Depois de ganhar fama mundial com seu melhor filme e abandonar publicamente a maior premiação de seu país natal, o que você faria? A diretora francesa Céline Sciamma voltou logo ao trabalho. Ela agora retorna com “Petite Maman”, menos de dois anos depois de seu último longa, o excelente “Retrato de uma Jovem em Chamas”. Exibido na mostra competitiva da Berlinale deste ano, o novo projeto encontra Sciamma trabalhando com um menor escopo, mas nem por isso desprovido de encantos.
Nelly (Joséphine Sanz) acabou de perder a avó e está ajudando a limpar a casa de infância de sua mãe Marion (Nina Meurisse). Seus pais, ela percebe, não parecem estar no melhor dos termos. Enquanto a família encaixota pertences, a menina explora a casa e os arredores, incluindo a casa na árvore que sua mãe construiu quando era criança. Um dia, ela encontra uma menina (Gabrielle Sanz), que também se chama Marion e se parece demais com uma versão mais nova de sua mãe.
De um ponto de vista de produção, “Petite Maman” é claramente um filme menor de Sciamma. Comparado com o épico “Retrato”, que tinha a escala e os adereços de um grande romance clássico, “Petite” se assemelha a um conto contemporâneo. Ele também marca a primeira vez que a cineasta volta seus olhos para protagonistas infantis desde o incrível “Tomboy“, de 2011.

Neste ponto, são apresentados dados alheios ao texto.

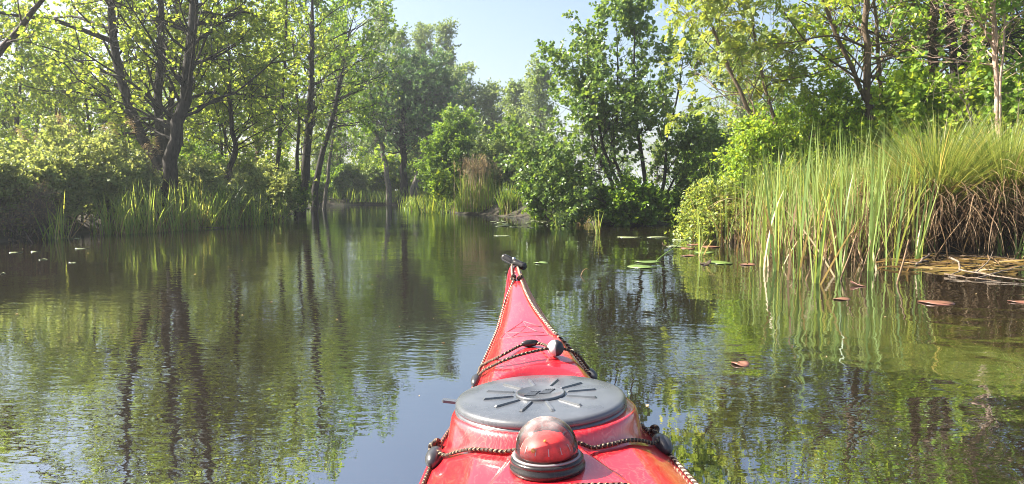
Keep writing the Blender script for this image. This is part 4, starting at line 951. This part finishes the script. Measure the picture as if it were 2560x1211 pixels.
M['steel'] = plain('steel_rivet', (.45, .43, .40), .25, .5, metal=1.0)
M['seam'] = plain('red_seam', (.42, .012, .022), .3, .5, coat=.5)
for sg in (-1, 1):
    q = np.stack([sg * (w_ + .001), S, g_], -1)[S > -2.9]; mb = MB(); tubes(mb, q, np.full(len(q), .0035), 6); mb.build('seam', M['seam'], kay)
# photo pixel -> point on the deck
_gs, _gu = np.meshgrid(np.linspace(.80, 2.0, 600), np.linspace(-1, 1, 241), indexing='ij')
_gp = deck(_gs, _gu); _gx, _gy = project(to_world(_gp))
def on_deck(px, py, lift=0.0):
    i = np.argmin((_gx - px) ** 2 + (_gy - py) ** 2); a, b_ = np.unravel_index(i, _gx.shape)
    s_, u_ = _gs[a, b_], _gu[a, b_]
    for _ in range(4):                              # refine by Newton steps
        h = 1e-4; q = np.array(project(to_world(deck(np.array([s_, s_ + h, s_]), np.array([u_, u_, u_ + h])))))
        J = np.array([[q[0, 1] - q[0, 0], q[0, 2] - q[0, 0]], [q[1, 1] - q[1, 0], q[1, 2] - q[1, 0]]]) / h
        try: d_ = np.linalg.solve(J, [px - q[0, 0], py - q[1, 0]])
        except Exception: break
        s2, u2 = s_ + np.clip(d_[0], -.01, .01), np.clip(u_ + np.clip(d_[1], -.02, .02), -1, 1)
        s_, u_ = s2, u2
    return deck(s_, u_) + np.array([0, 0, lift])
def cordmat(name, dark, light, pitch, frac):
    m, n, out = newmat(name)
    uv = N_(n, 'ShaderNodeUVMap'); sp = N_(n, 'ShaderNodeSeparateXYZ'); n.links.new(uv.outputs[0], sp.inputs[0])
    def mt(op, a, b=None):
        q = n.nodes.new('ShaderNodeMath'); q.operation = op
        for i, x in enumerate((a, b)):
            if x is None: continue
            if isinstance(x, (int, float)): q.inputs[i].default_value = x
            else: n.links.new(x, q.inputs[i])
        return q.outputs[0]
    v = mt('ADD', mt('MULTIPLY', sp.outputs[1], 1 / pitch), mt('MULTIPLY', sp.outputs[0], .9))
    f = mt('LESS_THAN', mt('FRACT', v), frac)
    wv = mt('SINE', mt('MULTIPLY', mt('ADD', mt('MULTIPLY', sp.outputs[1], 900.0), mt('MULTIPLY', sp.outputs[0], 3.0)), 1.0))
    mx = N_(n, 'ShaderNodeMix', data_type='RGBA'); n.links.new(f, mx.inputs[0]); mx.inputs[6].default_value = (*dark, 1); mx.inputs[7].default_value = (*light, 1)
    p = N_(n, 'ShaderNodeBsdfPrincipled'); p.inputs['Roughness'].default_value = .7; n.links.new(mx.outputs[2], p.inputs['Base Color'])
    b = N_(n, 'ShaderNodeBump'); b.inputs['Distance'].default_value = .0012; n.links.new(wv, b.inputs['Height']); n.links.new(b.outputs[0], p.inputs['Normal'])
    n.links.new(p.outputs[0], out.inputs[0]); return m
M['bungee'] = cordmat('bungee_weave', (.026, .013, .008), (.34, .24, .13), .0085, .15)
M['line'] = cordmat('deck_line_weave', (.035, .020, .014), (.48, .40, .28), .0105, .42)
def cord(name, pts, r, mat, npt=80, parent=None, jit=0):
    P = resample(np.array(pts), npt); mb = MB(); tubes(mb, P, np.full(npt, r), 10, uv=True); return mb.build(name, mat, parent or kay)
def DK(pts, lift): return [on_deck(x, y, lift) for x, y in pts]
# perimeter lines
LL_ = DK([(1284, 706), (1266, 750), (1250, 795), (1232, 842), (1214, 885), (1196, 925), (1176, 962)], .004)
cord('deck_line', LL_, .0027, M['line'])
cord('deck_line', DK([(1303, 706), (1316, 738), (1333, 770), (1356, 802), (1388, 838), (1425, 870), (1460, 900), (1490, 930)], .004), .0027, M['line'])
def edge(s, sg, u=.97, lift=.004): return deck(s, sg * u) + np.array([0, 0, lift])
for sg in (-1, 1):
    cord('deck_line', [edge(s, sg) for s in np.linspace(1.36, 1.095, 10)], .0027, M['bungee'])
    cord('deck_line', [edge(s, sg, .97) for s in np.linspace(1.07, .45, 12)], .0027, M['line' if sg > 0 else 'bungee'])
def knot(c, r, seed, mat):
    rng = np.random.default_rng(seed); t = np.linspace(0, 2 * math.pi, 70)
    P = np.stack([np.sin(t) + 2 * np.sin(2 * t), np.cos(t) - 2 * np.cos(2 * t), -np.sin(3 * t)], -1) * r
    P = P @ np.array(Euler((rng.random() * 3, rng.random() * 3, rng.random() * 3)).to_matrix()).T
    mb = MB(); tubes(mb, np.asarray(c) + P, np.full(70, .0034), 8, uv=True); mb.build('knot', mat, kay)
def bead(c, ax, l, r, mat='rubber'):
    """ovoid deck-line bead along direction ax"""
    t = np.linspace(-1, 1, 17); P = np.asarray(c) + np.asarray(nrm(np.asarray(ax, float)))[None] * (t * l)[:, None]
    mb = MB(); tubes(mb, P, r * np.sqrt(np.clip(1 - (t * .97) ** 2, 0, 1)) + .0003, 18); mb.build('bead', M[mat], kay)
for sg in (-1, 1):
    a = edge(1.36, sg, .93, .007); b_ = edge(1.32, sg, .93, .007); bead((a + b_) / 2, b_ - a, .020, .0095, 'charcoal')
    a = edge(1.08, sg, .95, .009); b_ = edge(1.04, sg, .95, .009); bead((a + b_) / 2, b_ - a, .024, .0125, 'charcoal')
    knot(edge(1.105, sg, .99, .010), .0035, 3 + sg, M['bungee'])
bl, br = edge(1.345, -1, .90, .012), edge(1.345, 1, .90, .012)
mid1 = on_deck(1325, 868, .006); ballp = on_deck(1390, 893, .016)
cord('bungee', [bl, on_deck(1205, 925, .008), on_deck(1250, 900, .006), on_deck(1300, 873, .006), mid1, on_deck(1355, 871, .008), ballp + [-.008, .004, .0], ballp], .0026, M['bungee'])
cord('bungee', [bl + [.002, -.006, 0], on_deck(1215, 938, .010), on_deck(1270, 915, .012), on_deck(1330, 900, .014), ballp, on_deck(1440, 903, .014), br], .0026, M['bungee'])
bead(mid1 + [0, 0, .001], on_deck(1345, 868) - on_deck(1305, 872), .016, .0065, 'blackplastic')
rb = 20.5 * np.linalg.norm(to_world(ballp) - [0, 0, CAM_H]) / FPX
for half, mt_ in ((-1, 'greyball'), (1, 'darkball')):
    a = np.linspace(0, math.pi / 2, 12); mb = MB()
    lathe(mb, np.stack([rb * np.cos(a), rb * np.sin(a)], -1)[::1], 36)
    o = mb.build('ball_half', M[mt_], kay); o.location = ballp; o.rotation_euler = (0, half * R(90), R(-6))
    o['label'] = 'pale grey left half of the bungee ball' if half < 0 else 'charcoal right half of the bungee ball'
bl2, br2 = edge(1.06, -1, .93, .016), edge(1.06, 1, .93, .016)
def low_s(x):
    s_ = 1.06 - .105 * (1 - (x / .165) ** 2)
    e = .1325 ** 2 - (x - HC[0]) ** 2
    return min(s_, HC[1] - math.sqrt(e) - .004) if e > 0 else s_
lowp = []
for x in np.linspace(-.150, .150, 19):
    s_ = low_s(x); lowp.append(deck(s_, x / float(hp(s_)[0])) + np.array([0, 0, .006]))
cord('bungee', [bl2] + lowp + [br2], .0027, M['bungee'])
P_ = [deck(.840 - .012 * (x / .1) ** 2 * 0 + 0 * x, x / .205) + np.array([0, 0, .005]) for x in np.linspace(-.19, .19, 17)]
cord('bungee', [q for q in P_ if True], .0027, M['bungee'])
# hatch cover
hat = bpy.data.objects.new('hatch_cover', None)
mb = MB(); rl = .1255
lathe(mb, [(rl - .013, -.004), (rl - .011, .000), (rl - .002, .001), (rl + .002, .002), (rl + .003, .004), (rl + .0028, .0085), (rl + .0005, .0118), (rl - .004, .0136), (rl - .03, .0143), (rl - .07, .0147), (.036, .0150), (.001, .0150)], 96)
hat = mb.build('hatch_cover', M['rubber'], kay, loc=(HC[0] - .004, HC[1], ZH + .001))
mb = MB(); lathe(mb, [(rl - .004, -.02), (rl + .004, -.002), (rl + .002, .003), (rl - .006, .004), (rl - .012, .004)], 96); mb.build('hatch_ring', M['rubber'], kay, loc=(HC[0] - .004, HC[1], ZH))
for i in range(12):
    a = R(97 + 30 * i); mb = MB(); r0_, r1_ = .040, .0875
    L_ = np.array([[r0_, 0], [r1_, 0]]); d_ = np.array([math.cos(a), math.sin(a)]); e_ = np.array([-d_[1], d_[0]])
    sec = [(-.0025, .0), (-.0018, .0027), (.0018, .0027), (.0025, .0)]
    V = [(*(d_ * rr + e_ * x), .0146 + zz) for rr in (r0_, r0_ + .004, r1_ - .003, r1_) for x, zz in [(q[0], q[1] * (1 if rr not in (r0_, r1_) else .1)) for q in sec]]
    F = [(4 * j + k, 4 * j + k + 1, 4 * j + k + 5, 4 * j + k + 4) for j in range(3) for k in range(3)]
    mb.add(V, np.array(F)); mb.build('rib', M['rubber'], hat, smooth=False)
mb = MB(); lathe(mb, [(.0375, .0138), (.0370, .0183), (.0345, .0190), (.0335, .0178), (.001, .0174)], 72); mb.build('centre_disc', M['rubber'], hat)
mb = MB()                                           # embossed emblem: two slanted wings with short letter strokes on their upper edges
def slab(x0, y0, x1, y1, sh, z0, z1):
    c = [(x0 + sh * y0, y0), (x1 + sh * y0, y0), (x1 + sh * y1, y1), (x0 + sh * y1, y1)]
    V = [(*q, z0) for q in c] + [(*q, z1) for q in c]
    mb.add(V, np.array([(4, 5, 6, 7), (0, 1, 5, 4), (1, 2, 6, 5), (2, 3, 7, 6), (3, 0, 4, 7)]))
for sx_, oy in ((-.0178, -.0035), (.0012, .0035)):
    for k in range(4): slab(sx_, oy - .010 + k * .0042, sx_ + .0150 + (.0015 if k == 0 else 0), oy - .0078 + k * .0042, .55, .0172, .0190)
    for k in range(5): slab(sx_ + .001 + k * .003, oy + .0066, sx_ + .0027 + k * .003, oy + .0108, .55, .0172, .0192)
mb.build('emblem', M['rubber'], hat, smooth=False)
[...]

Os roteiros da diretora possuem o raro talento de dramatizar situações internas e pessoais de forma direta e potente. Aqui, ela decide se focar no momento em que a infância acaba e que leva a criança a descobrir que há muito mais sobre o mundo do que aquilo que lhe é mostrado ou cujo acesso lhe é permitido.
Por mais que seja tentador criar uma história nos moldes de “a criança versus o mundo” para representar essa transição, a cineasta abre mão do maniqueísmo para trazer tons de cinzas para o mundo ainda preto-no-branco de Nelly. Seus pais parecem distantes e estão claramente envoltos em seus próprios problemas, mas amam sua filha. Eles aparecem como distraídos e ocupados, mas amorosos.

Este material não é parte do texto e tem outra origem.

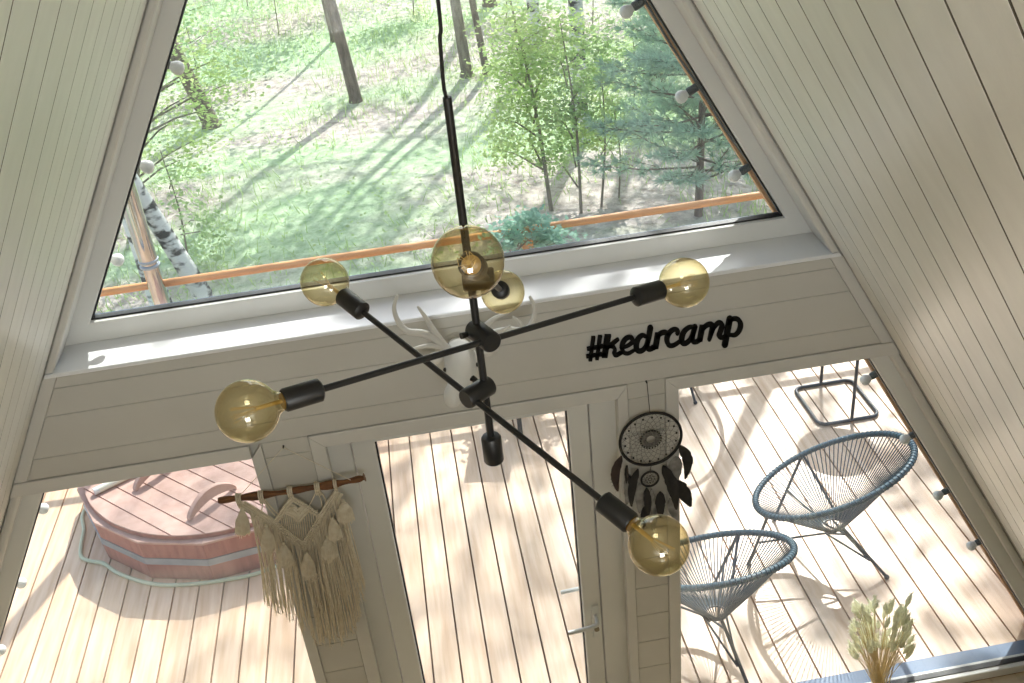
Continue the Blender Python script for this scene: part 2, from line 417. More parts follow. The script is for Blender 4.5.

Em fragmentos de diálogos, o roteiro de “Petite Maman” desbrava pouco a pouco, como sua protagonista, grandes questões familiares. Observe como o pai de Nelly entrega o medo que sentia de seu próprio pai quando ele era criança em uma conversa, com a pequena começando a formar suas ideias sobre a diferença entre gerações.
A relação entre a menina e a mãe, por sua vez, é mais rica, sendo as interações de Nelly com as duas versões de sua figura materna – a criança e a adulta – que conduzem a narrativa. A obra do autor britânico Neil Gaiman – outro especialista em abordar o fim da inocência com altas doses de fantasia – vem à mente. Em sua simplicidade, “Petite Maman” é um filme adulto sobre infância e um retrato de uma menina tendo que crescer na busca de tentar entender sua mãe.